- [Aim of the task]: Retype the whole listing, please, keeping every line exact and dropping the pictures.
-=-=-=-=-
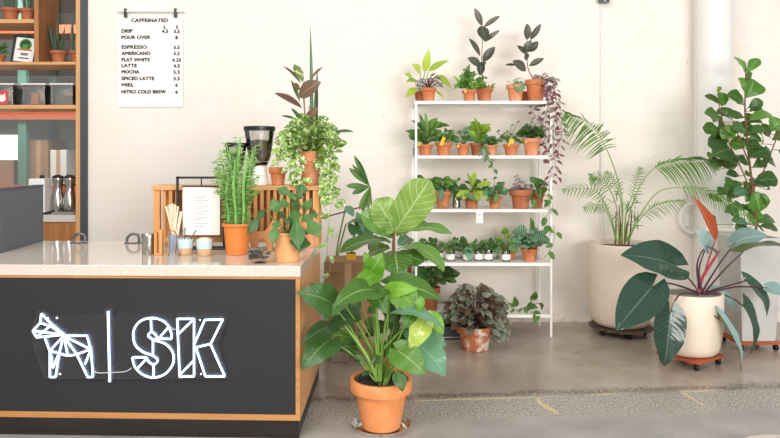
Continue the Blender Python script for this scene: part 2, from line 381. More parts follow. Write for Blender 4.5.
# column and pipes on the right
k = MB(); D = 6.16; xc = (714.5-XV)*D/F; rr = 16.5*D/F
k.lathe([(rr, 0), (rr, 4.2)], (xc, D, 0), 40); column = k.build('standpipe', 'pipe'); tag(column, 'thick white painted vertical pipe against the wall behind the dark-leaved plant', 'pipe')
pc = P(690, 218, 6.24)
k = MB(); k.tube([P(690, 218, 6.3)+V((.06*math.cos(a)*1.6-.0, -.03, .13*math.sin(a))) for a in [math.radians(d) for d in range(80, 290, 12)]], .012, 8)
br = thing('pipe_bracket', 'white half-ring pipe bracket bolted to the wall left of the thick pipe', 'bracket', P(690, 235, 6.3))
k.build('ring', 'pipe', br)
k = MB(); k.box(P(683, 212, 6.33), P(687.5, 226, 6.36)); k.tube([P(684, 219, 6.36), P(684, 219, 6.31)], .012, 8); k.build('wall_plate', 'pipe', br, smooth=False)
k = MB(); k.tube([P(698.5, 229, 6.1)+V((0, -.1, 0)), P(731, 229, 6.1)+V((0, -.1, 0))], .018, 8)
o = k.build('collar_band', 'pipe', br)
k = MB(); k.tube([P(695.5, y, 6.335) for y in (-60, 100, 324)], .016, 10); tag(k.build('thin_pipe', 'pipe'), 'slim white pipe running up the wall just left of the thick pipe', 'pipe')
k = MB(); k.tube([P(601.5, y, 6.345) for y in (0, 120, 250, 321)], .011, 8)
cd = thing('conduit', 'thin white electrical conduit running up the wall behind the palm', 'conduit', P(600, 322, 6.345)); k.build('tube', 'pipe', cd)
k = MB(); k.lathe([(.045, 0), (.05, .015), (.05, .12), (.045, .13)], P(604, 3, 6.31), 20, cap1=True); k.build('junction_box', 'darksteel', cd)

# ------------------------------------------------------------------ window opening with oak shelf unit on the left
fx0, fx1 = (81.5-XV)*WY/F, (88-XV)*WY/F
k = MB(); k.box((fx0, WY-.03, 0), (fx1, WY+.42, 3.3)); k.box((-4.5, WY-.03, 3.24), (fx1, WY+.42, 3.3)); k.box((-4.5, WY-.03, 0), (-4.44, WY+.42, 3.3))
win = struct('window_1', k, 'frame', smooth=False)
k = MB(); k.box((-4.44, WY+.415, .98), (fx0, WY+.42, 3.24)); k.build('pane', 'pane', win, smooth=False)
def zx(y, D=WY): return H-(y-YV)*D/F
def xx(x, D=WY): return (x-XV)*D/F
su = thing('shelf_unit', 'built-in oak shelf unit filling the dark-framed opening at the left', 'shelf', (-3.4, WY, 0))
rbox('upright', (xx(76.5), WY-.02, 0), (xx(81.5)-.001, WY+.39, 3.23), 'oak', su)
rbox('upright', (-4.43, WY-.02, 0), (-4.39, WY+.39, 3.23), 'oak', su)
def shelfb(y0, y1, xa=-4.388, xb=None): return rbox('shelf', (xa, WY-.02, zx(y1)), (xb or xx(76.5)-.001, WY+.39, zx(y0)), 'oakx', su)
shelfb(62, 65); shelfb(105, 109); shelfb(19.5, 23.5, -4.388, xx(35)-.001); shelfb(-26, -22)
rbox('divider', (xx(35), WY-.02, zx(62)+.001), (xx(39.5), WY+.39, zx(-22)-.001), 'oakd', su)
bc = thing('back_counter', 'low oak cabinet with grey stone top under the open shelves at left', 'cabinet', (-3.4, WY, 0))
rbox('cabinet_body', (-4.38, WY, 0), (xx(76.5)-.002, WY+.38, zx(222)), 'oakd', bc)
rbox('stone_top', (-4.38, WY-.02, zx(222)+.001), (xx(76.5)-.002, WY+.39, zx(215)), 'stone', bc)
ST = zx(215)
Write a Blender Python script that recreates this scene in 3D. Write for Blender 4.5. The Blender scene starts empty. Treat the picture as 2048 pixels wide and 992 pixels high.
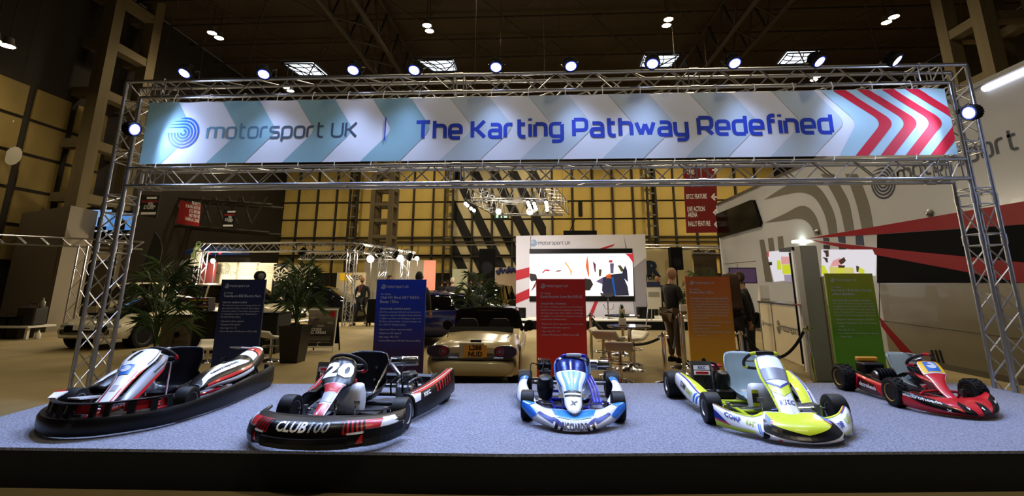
-=-=-=-=-
- [Task answer]:
Continue the Blender Python script for this scene: part 2, from line 381. More parts follow. Write for Blender 4.5.
# column and pipes on the right
k = MB(); D = 6.16; xc = (714.5-XV)*D/F; rr = 16.5*D/F
k.lathe([(rr, 0), (rr, 4.2)], (xc, D, 0), 40); column = k.build('standpipe', 'pipe'); tag(column, 'thick white painted vertical pipe against the wall behind the dark-leaved plant', 'pipe')
pc = P(690, 218, 6.24)
k = MB(); k.tube([P(690, 218, 6.3)+V((.06*math.cos(a)*1.6-.0, -.03, .13*math.sin(a))) for a in [math.radians(d) for d in range(80, 290, 12)]], .012, 8)
br = thing('pipe_bracket', 'white half-ring pipe bracket bolted to the wall left of the thick pipe', 'bracket', P(690, 235, 6.3))
k.build('ring', 'pipe', br)
k = MB(); k.box(P(683, 212, 6.33), P(687.5, 226, 6.36)); k.tube([P(684, 219, 6.36), P(684, 219, 6.31)], .012, 8); k.build('wall_plate', 'pipe', br, smooth=False)
k = MB(); k.tube([P(698.5, 229, 6.1)+V((0, -.1, 0)), P(731, 229, 6.1)+V((0, -.1, 0))], .018, 8)
o = k.build('collar_band', 'pipe', br)
k = MB(); k.tube([P(695.5, y, 6.335) for y in (-60, 100, 324)], .016, 10); tag(k.build('thin_pipe', 'pipe'), 'slim white pipe running up the wall just left of the thick pipe', 'pipe')
k = MB(); k.tube([P(601.5, y, 6.345) for y in (0, 120, 250, 321)], .011, 8)
cd = thing('conduit', 'thin white electrical conduit running up the wall behind the palm', 'conduit', P(600, 322, 6.345)); k.build('tube', 'pipe', cd)
k = MB(); k.lathe([(.045, 0), (.05, .015), (.05, .12), (.045, .13)], P(604, 3, 6.31), 20, cap1=True); k.build('junction_box', 'darksteel', cd)

# ------------------------------------------------------------------ window opening with oak shelf unit on the left
fx0, fx1 = (81.5-XV)*WY/F, (88-XV)*WY/F
k = MB(); k.box((fx0, WY-.03, 0), (fx1, WY+.42, 3.3)); k.box((-4.5, WY-.03, 3.24), (fx1, WY+.42, 3.3)); k.box((-4.5, WY-.03, 0), (-4.44, WY+.42, 3.3))
win = struct('window_1', k, 'frame', smooth=False)
k = MB(); k.box((-4.44, WY+.415, .98), (fx0, WY+.42, 3.24)); k.build('pane', 'pane', win, smooth=False)
def zx(y, D=WY): return H-(y-YV)*D/F
def xx(x, D=WY): return (x-XV)*D/F
su = thing('shelf_unit', 'built-in oak shelf unit filling the dark-framed opening at the left', 'shelf', (-3.4, WY, 0))
rbox('upright', (xx(76.5), WY-.02, 0), (xx(81.5)-.001, WY+.39, 3.23), 'oak', su)
rbox('upright', (-4.43, WY-.02, 0), (-4.39, WY+.39, 3.23), 'oak', su)
def shelfb(y0, y1, xa=-4.388, xb=None): return rbox('shelf', (xa, WY-.02, zx(y1)), (xb or xx(76.5)-.001, WY+.39, zx(y0)), 'oakx', su)
shelfb(62, 65); shelfb(105, 109); shelfb(19.5, 23.5, -4.388, xx(35)-.001); shelfb(-26, -22)
rbox('divider', (xx(35), WY-.02, zx(62)+.001), (xx(39.5), WY+.39, zx(-22)-.001), 'oakd', su)
bc = thing('back_counter', 'low oak cabinet with grey stone top under the open shelves at left', 'cabinet', (-3.4, WY, 0))
rbox('cabinet_body', (-4.38, WY, 0), (xx(76.5)-.002, WY+.38, zx(222)), 'oakd', bc)
rbox('stone_top', (-4.38, WY-.02, zx(222)+.001), (xx(76.5)-.002, WY+.39, zx(215)), 'stone', bc)
ST = zx(215)
Write a Blender Python script that recreates this scene in 3D. Write for Blender 4.5. The Blender scene starts empty. Treat the picture as 2048 pixels wide and 992 pixels high.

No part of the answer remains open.